The International Monetary Fund (IMF) told the Congolese government to carry out economic reforms rather than print more money to pay civil servants who are threatening to go on strike. Having already endured weeks of strikes by teachers across the country, Congo's government faces further problems as the public service unions call for a shut down of the government until they get a pay rise.

Teachers struck for higher wages during the opening few weeks of the school year, and now civil servants are threatening to follow suit in order to force the government to negotiate a pay hike.

The International Monetary Fund, which is trying to help Congo's economic recovery says the congolese government should not print more money as it has done in the past. Instead, the IMF said Kinshasa must adopt economic reforms, clean up payroll data to weed out non-existent workers and soldiers and tackle government corruption.

Despite a wealth of natural resources, Congo's economy has been reeling under poor management and government corruption. Inflation in the early 1990s hit quadruple figures.

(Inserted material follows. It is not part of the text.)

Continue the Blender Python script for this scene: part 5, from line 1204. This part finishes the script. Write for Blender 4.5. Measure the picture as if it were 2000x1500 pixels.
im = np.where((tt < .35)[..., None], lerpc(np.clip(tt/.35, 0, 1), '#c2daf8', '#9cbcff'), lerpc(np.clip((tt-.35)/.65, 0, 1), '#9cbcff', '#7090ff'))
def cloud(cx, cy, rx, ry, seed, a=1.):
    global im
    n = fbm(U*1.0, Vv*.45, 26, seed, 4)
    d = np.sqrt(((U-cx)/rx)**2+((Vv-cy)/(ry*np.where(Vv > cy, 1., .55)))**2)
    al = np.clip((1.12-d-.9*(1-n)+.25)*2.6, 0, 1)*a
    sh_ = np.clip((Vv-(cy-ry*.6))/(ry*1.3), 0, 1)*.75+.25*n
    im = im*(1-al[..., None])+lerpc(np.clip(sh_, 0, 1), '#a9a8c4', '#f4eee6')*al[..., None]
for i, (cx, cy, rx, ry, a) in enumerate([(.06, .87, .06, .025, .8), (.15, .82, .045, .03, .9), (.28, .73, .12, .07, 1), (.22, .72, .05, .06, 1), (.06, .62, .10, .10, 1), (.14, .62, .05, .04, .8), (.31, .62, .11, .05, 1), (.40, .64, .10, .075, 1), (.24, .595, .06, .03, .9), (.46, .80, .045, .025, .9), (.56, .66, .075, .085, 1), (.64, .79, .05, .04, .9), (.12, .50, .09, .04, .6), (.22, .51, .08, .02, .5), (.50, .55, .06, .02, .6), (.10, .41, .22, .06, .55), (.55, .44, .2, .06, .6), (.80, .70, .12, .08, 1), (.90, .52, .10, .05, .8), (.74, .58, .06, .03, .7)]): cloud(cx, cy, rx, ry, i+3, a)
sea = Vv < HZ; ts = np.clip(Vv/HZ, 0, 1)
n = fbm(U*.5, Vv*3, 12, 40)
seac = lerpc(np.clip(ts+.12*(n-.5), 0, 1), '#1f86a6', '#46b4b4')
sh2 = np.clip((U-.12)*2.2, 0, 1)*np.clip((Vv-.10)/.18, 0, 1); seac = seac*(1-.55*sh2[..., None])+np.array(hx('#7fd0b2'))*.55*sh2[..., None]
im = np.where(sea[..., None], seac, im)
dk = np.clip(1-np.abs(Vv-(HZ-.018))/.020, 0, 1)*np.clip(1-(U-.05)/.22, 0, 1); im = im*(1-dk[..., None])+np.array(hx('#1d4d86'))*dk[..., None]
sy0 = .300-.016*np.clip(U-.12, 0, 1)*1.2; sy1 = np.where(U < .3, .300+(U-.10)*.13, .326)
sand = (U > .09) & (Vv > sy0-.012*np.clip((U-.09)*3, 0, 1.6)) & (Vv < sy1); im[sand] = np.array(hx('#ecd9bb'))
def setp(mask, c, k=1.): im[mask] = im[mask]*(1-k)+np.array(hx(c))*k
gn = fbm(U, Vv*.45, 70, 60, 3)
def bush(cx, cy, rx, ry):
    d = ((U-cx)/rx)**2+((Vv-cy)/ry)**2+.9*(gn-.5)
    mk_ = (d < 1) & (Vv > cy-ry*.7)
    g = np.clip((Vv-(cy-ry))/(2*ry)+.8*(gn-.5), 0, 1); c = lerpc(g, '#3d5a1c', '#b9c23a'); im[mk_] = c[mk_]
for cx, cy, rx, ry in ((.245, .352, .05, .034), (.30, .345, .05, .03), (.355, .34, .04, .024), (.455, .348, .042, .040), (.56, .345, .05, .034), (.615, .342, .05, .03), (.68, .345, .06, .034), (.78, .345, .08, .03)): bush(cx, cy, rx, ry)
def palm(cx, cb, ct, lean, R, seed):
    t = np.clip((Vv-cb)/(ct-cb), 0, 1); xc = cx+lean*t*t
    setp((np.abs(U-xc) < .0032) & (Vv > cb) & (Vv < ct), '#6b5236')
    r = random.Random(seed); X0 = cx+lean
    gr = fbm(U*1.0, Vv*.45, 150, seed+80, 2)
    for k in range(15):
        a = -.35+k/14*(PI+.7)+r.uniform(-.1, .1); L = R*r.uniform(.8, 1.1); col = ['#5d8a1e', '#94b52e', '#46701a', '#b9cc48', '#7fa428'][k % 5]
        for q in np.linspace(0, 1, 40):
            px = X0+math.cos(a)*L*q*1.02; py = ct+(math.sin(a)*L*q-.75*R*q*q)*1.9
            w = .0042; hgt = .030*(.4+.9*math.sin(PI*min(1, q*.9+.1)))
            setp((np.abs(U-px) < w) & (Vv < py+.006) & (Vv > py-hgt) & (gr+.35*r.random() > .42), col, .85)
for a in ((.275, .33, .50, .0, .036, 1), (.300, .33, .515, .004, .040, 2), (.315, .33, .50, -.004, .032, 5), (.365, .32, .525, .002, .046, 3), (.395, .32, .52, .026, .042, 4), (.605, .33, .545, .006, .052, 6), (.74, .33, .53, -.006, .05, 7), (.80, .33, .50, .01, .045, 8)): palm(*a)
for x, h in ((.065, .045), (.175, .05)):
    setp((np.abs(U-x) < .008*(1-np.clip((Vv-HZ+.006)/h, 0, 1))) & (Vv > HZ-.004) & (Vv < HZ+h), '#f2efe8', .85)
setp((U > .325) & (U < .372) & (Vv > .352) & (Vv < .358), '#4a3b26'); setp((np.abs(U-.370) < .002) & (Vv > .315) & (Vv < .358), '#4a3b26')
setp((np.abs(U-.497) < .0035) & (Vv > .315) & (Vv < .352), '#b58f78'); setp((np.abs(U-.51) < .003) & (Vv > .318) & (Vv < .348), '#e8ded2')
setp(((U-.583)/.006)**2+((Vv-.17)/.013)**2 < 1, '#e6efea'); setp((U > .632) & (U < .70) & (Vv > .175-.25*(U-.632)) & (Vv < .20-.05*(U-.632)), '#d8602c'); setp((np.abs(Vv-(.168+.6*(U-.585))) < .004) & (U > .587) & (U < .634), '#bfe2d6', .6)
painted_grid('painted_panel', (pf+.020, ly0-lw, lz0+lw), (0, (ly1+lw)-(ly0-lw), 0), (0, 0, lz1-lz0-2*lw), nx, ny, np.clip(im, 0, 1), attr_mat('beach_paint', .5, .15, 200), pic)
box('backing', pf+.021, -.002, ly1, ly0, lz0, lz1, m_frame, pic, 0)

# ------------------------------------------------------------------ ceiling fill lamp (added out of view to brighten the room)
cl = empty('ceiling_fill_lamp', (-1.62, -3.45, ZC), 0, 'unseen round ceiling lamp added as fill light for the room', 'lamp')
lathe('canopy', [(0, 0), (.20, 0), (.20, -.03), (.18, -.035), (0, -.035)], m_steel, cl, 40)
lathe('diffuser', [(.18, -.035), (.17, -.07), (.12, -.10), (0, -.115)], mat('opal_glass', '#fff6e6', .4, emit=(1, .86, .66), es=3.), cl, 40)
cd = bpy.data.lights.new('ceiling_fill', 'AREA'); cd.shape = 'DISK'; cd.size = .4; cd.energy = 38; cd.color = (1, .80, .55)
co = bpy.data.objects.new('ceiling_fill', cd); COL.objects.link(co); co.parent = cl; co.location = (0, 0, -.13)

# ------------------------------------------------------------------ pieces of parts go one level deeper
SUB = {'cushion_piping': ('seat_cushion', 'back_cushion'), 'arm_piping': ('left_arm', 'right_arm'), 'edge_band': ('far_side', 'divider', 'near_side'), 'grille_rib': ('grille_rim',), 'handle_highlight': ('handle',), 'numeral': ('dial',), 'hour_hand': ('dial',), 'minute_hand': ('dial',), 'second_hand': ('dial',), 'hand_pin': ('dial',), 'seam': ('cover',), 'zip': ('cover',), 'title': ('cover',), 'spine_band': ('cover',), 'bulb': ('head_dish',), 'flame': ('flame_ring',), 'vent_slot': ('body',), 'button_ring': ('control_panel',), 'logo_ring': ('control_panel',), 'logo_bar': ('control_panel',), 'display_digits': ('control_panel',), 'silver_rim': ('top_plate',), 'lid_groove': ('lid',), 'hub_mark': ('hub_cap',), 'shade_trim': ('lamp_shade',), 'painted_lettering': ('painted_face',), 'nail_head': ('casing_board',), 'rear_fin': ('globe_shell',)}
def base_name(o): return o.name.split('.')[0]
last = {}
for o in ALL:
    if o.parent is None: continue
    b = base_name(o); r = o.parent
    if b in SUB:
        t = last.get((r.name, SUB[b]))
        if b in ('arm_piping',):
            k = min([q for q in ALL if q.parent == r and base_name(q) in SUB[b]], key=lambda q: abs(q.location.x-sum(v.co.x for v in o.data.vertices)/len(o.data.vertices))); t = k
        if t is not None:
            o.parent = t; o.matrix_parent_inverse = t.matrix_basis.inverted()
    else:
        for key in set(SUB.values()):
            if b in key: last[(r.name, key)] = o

But following the end Congo's five-year civil war that sucked in six neighboring countries and killed more than four million people, the economy has stabilized. Under the guidance of the IMF, inflation dropped to 19 percent and the economy is currently growing at six percent.

Still, government workers are paid little and not regularly. Soldiers earn $12 a month. The independent group Transparency International ranks Congo among the world's most corrupt countries.